Task to complete: Take each line containing the word "behind" and copy it.
-- begin Source material --
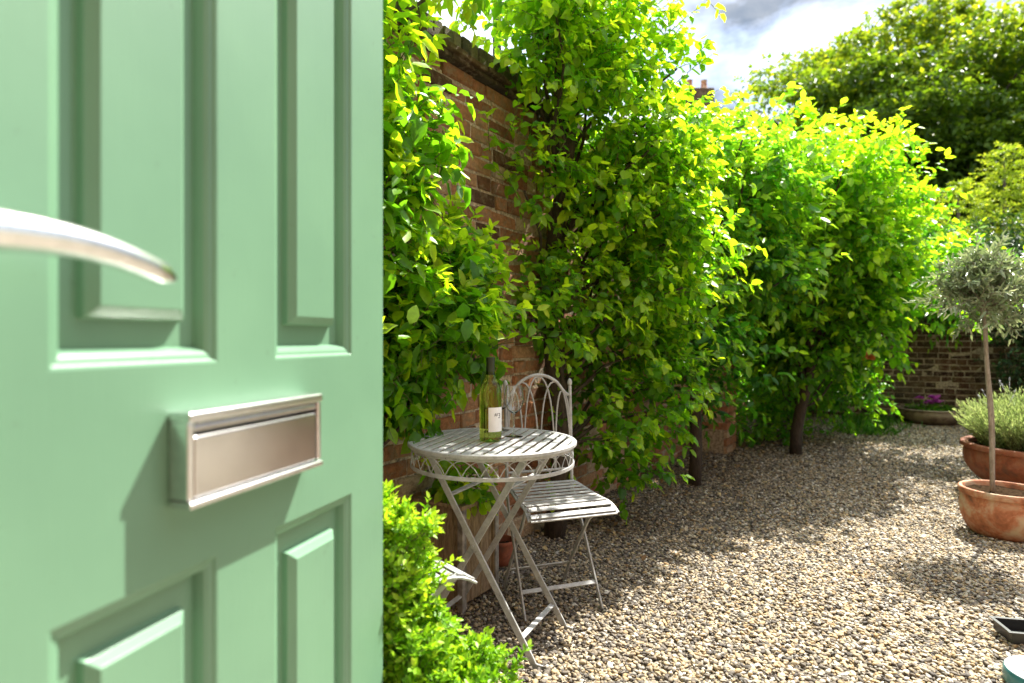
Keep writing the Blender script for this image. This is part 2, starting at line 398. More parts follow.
# ---------------------------------------------------------------- brick walls
def brick_wall(nm, frame, length, height, label, s_off=0.0, bh=.065, mort=.010, thick=.30, mat=None):
    """frame(s, w, z) -> world point; w=0 is the face"""
    root = empty(nm, frame(length/2, -thick/2, 0), 0, label=label, cat='wall')
    b = MB(); z = -.02; row = 0; pitch = bh+mort
    while z < height-.001:
        s = s_off - rng.uniform(0,.05); k = 0
        bl = [.215,.1025]; s -= .17*(row % 2)
        while s < length+s_off:
            L = bl[k % 2]*rng.uniform(.93,1.05)
            dz = rng.normal()*.0015; dw = rng.uniform(-.008,.008); h = bh*rng.uniform(.90,1.02)
            e = .005
            x0, x1, z0, z1 = s, s+L, z+dz, z+dz+h
            j = lambda: rng.uniform(-.004,.004)
            vs = []
            for (xx, zz) in ((x0,z0),(x1,z0),(x1,z1),(x0,z1)): vs.append(frame(xx, -.03, zz))
            for (xx, zz) in ((x0,z0),(x1,z0),(x1,z1),(x0,z1)): vs.append(frame(xx+j(), dw-.005, zz+j()))
            for (xx, zz, ww) in ((x0+e,z0+e,0),(x1-e,z0+e,0),(x1-e,z1-e,0),(x0+e,z1-e,0)): vs.append(frame(xx+j(), dw+j(), zz+j()))
            fs = []
            for q in (0,4):
                for i in range(4): fs.append((q+i, q+(i+1)%4, q+4+(i+1)%4, q+4+i))
            fs.append((8,9,10,11))
            t = float(np.clip(rng.normal(.52,.27),0,1)); b.add(vs, fs, t)
            s += L+mort; k += 1
        z += pitch; row += 1
    b.build('brickwork', mat or M_brick, root)
    c = MB(); 
    def fb(x,y,z): return frame(x,y,z)
    c.box(s_off+length/2, -.008-thick/2, (height-.02)/2, length+.1, thick, height+.02, frame=fb); c.build('mortar', M_mortar, root)
    # creasing tiles, two courses stepping out, then bricks on edge
    t = MB(); top = z
    for lay, (ov, th) in enumerate(((.028,.022),(.05,.024))):
        s = s_off - rng.uniform(0,.1)
        while s < length+s_off:
            L = .165*rng.uniform(.9,1.05); o = ov+rng.uniform(-.008,.008)
            t.box(s+L/2, (o-thick-.03)/2, top+th/2+rng.uniform(-.002,.002), L-.003, thick+o+.03, th, frame=fb, col=float(rng.uniform(0,1)), rz=rng.uniform(-.01,.01)); s += L
        top += th+.003
    t.build('creasing_tiles', M_tile, root, bevel=.003, seg=1)
    k = MB(); s = s_off
    while s < length+s_off:
        L = .068*rng.uniform(.92,1.05)
        k.box(s+L/2, -thick/2+rng.uniform(-.004,.004), top+.052+rng.uniform(-.004,.004), L-.006, thick-.015, .105+rng.uniform(-.004,.004), frame=fb, col=float(rng.uniform(0,1)), rz=rng.uniform(-.02,.02)); s += L
    k.build('coping', M_cope, root, bevel=.006)
    km = MB(); km.box(s_off+length/2, -thick/2, top+.046, length, thick-.04, .09, frame=fb); km.build('coping_mortar', M_mortar, root)
    return root
brick_wall('garden_wall', lambda s,w,z: WP(s,w,z), 10.6, 2.245, 'old red brick garden wall with mossy brick-on-edge coping, behind the climbing pear trees', s_off=-1.2)
E0 = 9.5
pier = empty('brick_pier', WP(5.9,.16,0), 0, label='narrow brick pier standing out from the garden wall between the two apple trunks', cat='pier')
m = MB(); c0 = MB(); m.box(5.88,.150,1.0,.335,.30,2.04,frame=WP); m.build('mortar', M_mortar, pier)
z = 0.0; row = 0
while z < 1.98:
    for (cs,cw,ls,lw) in ([(5.785,.16,.150,.34),(5.975,.16,.21,.34)] if row%2 else [(5.82,.08,.215,.165),(5.82,.255,.215,.165),(6.0,.16,.125,.34)]):
        c0.box(cs+rng.uniform(-.004,.004),cw+rng.uniform(-.004,.004),z+.0325,ls-.006,lw-.004,.064,frame=WP,col=float(np.clip(rng.normal(.62,.22),0,1)))
    z += .075; row += 1
c0.build('brickwork', M_brick, pier, bevel=.006)
m = MB(); m.box(5.89,.165,2.06,.42,.41,.06,frame=WP); m.build('cap_stone', M_cope, pier, bevel=.01)
def endf(s, w, z):          # end wall: runs out from the long wall, its face towards the camera
    p = D_*(E0-w) + N_*(s-W0); return np.array([p[0],p[1],z])
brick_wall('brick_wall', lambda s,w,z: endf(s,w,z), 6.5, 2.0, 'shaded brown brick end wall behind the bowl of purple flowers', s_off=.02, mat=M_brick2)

# ---------------------------------------------------------------- green door
SC = 1.08
P0 = np.array([-.388-.96*.03, .734+.281*.03]); dd = np.array([.281,.9597]); dn = np.array([.9597,-.281])
def DF(t, n, z): p = P0+dd*t+dn*n; return (p[0], p[1], z)
T0, T1 = -.268, .537
door = empty('panelled_door', DF(T1, -.02, 0), 0, label='open mint green panelled door with a silver letterbox, at the left edge', cat='door')
def doorpaint():
    m, nt, p, o = newmat('mint green door paint'); v = objco(nt)
    mp = nd(nt, 'ShaderNodeMapping'); mp.inputs['Scale'].default_value = (60,60,4); nt.links.new(v, mp.inputs[0])
    n = noise(nt, 4, 5, .6, mp.outputs[0]); n2 = noise(nt, 3.5, 4, .5, v)
    r = ramp(nt, n2.outputs[0], [(.3, (.128,.255,.158)), (.7, (.152,.295,.182))]); n3 = noise(nt, 38, 6, .7, v); f3 = ramp(nt, n3.outputs[0], [(.64,(0,0,0)),(.72,(.35,.35,.35))]); c3 = mixc(nt, f3.outputs[0], r.outputs[0], (.08,.12,.08)); nt.links.new(c3, p.inputs['Base Color'])
    p.inputs['Roughness'].default_value = .36; bump(nt, p, n.outputs[0], .12, .003); return m
M_door = doorpaint()
panels = [(-.146,.079), (.196,.417)]
holes = [(a,b,z0,z1) for (a,b) in panels for (z0,z1) in ((.23,.775),(1.032,1.86))]
TK = .044
fm = MB()
ts = sorted({T0,T1,*[p for q in panels for p in q]}); zs = [.012,.23,.775,1.032,1.86,1.985]
def quad(mb, a, b, z0, z1, n, flip=False):
    vs = [DF(a,n,z0),DF(b,n,z0),DF(b,n,z1),DF(a,n,z1)]; mb.add(vs, [(0,1,2,3)[::-1] if flip else (0,1,2,3)])
for i in range(len(ts)-1):
    for j in range(len(zs)-1):
        if (i in (1,3)) and (j in (1,3)): continue
        for (n, fl) in ((0,False),(-TK,True)): quad(fm, ts[i], ts[i+1], zs[j], zs[j+1], n, fl)
for i in range(len(ts)-1):
    for z in (zs[0],zs[-1]): fm.add([DF(ts[i],0,z),DF(ts[i+1],0,z),DF(ts[i+1],-TK,z),DF(ts[i],-TK,z)],[(0,1,2,3)])
for j in range(len(zs)-1):
    for t in (T0,T1): fm.add([DF(t,0,zs[j]),DF(t,0,zs[j+1]),DF(t,-TK,zs[j+1]),DF(t,-TK,zs[j])],[(0,1,2,3)])
for (a,b,z0,z1) in holes:      # moulded reveal of each opening
    loops = [(0,0),(.003,-.001),(.005,-.004),(.011,-.0055),(.016,-.0085),(.019,-.0155),(.021,-.0215)]
    for side, sgn in ((0,1),(1,-1)):
        for k in range(len(loops)-1):
            (i0,d0),(i1,d1) = loops[k],loops[k+1]
            base = 0 if side == 0 else -TK
            q0 = [(a+i0,z0+i0),(b-i0,z0+i0),(b-i0,z1-i0),(a+i0,z1-i0)]; q1 = [(a+i1,z0+i1),(b-i1,z0+i1),(b-i1,z1-i1),(a+i1,z1-i1)]
            vs = [DF(t,base+sgn*d0,z) for t,z in q0]+[DF(t,base+sgn*d1,z) for t,z in q1]
            fm.add(vs, [(m,(m+1)%4,4+(m+1)%4,4+m) for m in range(4)])
fm.build('door_frame', M_door, door, weld=True, bevel=.0012, seg=2)
for (a,b,z0,z1) in holes:
    pm = MB(); rows = [(.012,-.0215),(.044,-.0215),(.0455,-.0115),(.056,-.0035),(.0575,-.002)]
    iz = lambda i: i if i < .03 else i+.010
    for k in range(len(rows)-1):
        (i0,d0),(i1,d1) = rows[k],rows[k+1]
        q0 = [(a+i0,z0+iz(i0)),(b-i0,z0+iz(i0)),(b-i0,z1-iz(i0)),(a+i0,z1-iz(i0))]; q1 = [(a+i1,z0+iz(i1)),(b-i1,z0+iz(i1)),(b-i1,z1-iz(i1)),(a+i1,z1-iz(i1))]
        pm.add([DF(t,d0,z) for t,z in q0]+[DF(t,d1,z) for t,z in q1], [(m,(m+1)%4,4+(m+1)%4,4+m) for m in range(4)])
    i = rows[-1][0]; pm.add([DF(a+i,-.002,z0+iz(i)),DF(b-i,-.002,z0+iz(i)),DF(b-i,-.002,z1-iz(i)),DF(a+i,-.002,z1-iz(i))],[(0,1,2,3)])
    i = .012; pm.add([DF(a+i,-.026,z0+i),DF(b-i,-.026,z0+i),DF(b-i,-.026,z1-i),DF(a+i,-.026,z1-i)],[(3,2,1,0)])
    pm.build('door_panel', M_door, door, weld=True, bevel=.0012, seg=2)
M_chrome = plain('satin nickel', (.80,.80,.80), .24, 1.0, var=.05, scale=90, bmp=.03)
M_flap = plain('tarnished nickel flap', (.62,.605,.59), .2, 1.0, var=.03, scale=20, bmp=.02)
M_dark = plain('black rubber', (.015,.015,.015), .6)
# letterbox
lm = MB(); la, lb, lz0, lz1 = -.003, .272, .858, .975; PR = .032
def dbox(mb, a, b, z0, z1, n0, n1):
    vs = [DF(t,n,z) for n in (n0,n1) for (t,z) in ((a,z0),(b,z0),(b,z1),(a,z1))]
    mb.add(vs, [(3,2,1,0),(4,5,6,7),(0,1,5,4),(1,2,6,5),(2,3,7,6),(3,0,4,7)])
dbox(lm, la, lb, lz1-.013, lz1, .0005, PR+.002)
dbox(lm, la, lb, lz0, lz0+.009, .0005, PR+.003)
dbox(lm, la, la+.010, lz0+.0102, lz1-.0122, .0005, PR-.001)
dbox(lm, lb-.010, lb, lz0+.0102, lz1-.0122, .0005, PR-.001)
letter = lm.build('letterbox', M_chrome, door, bevel=.0028, seg=3)
fl = MB(); dbox(fl, la+.0115, lb-.0115, lz0+.0105, lz1-.030, .004, PR-.003); fl.build('flap', M_flap, letter, bevel=.003, seg=3)
fl2 = MB(); fl2.tube([DF(la+.0115,PR-.010,lz1-.0205),DF(lb-.0115,PR-.010,lz1-.0205)], .0062, 12); dbox(fl2, la+.0105, lb-.0105, lz0+.0103, lz1-.0123, .0006, .003)
fl2.build('flap_hinge', M_flap, letter, smooth=True)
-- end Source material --
Worked solution:
brick_wall('garden_wall', lambda s,w,z: WP(s,w,z), 10.6, 2.245, 'old red brick garden wall with mossy brick-on-edge coping, behind the climbing pear trees', s_off=-1.2)
brick_wall('brick_wall', lambda s,w,z: endf(s,w,z), 6.5, 2.0, 'shaded brown brick end wall behind the bowl of purple flowers', s_off=.02, mat=M_brick2)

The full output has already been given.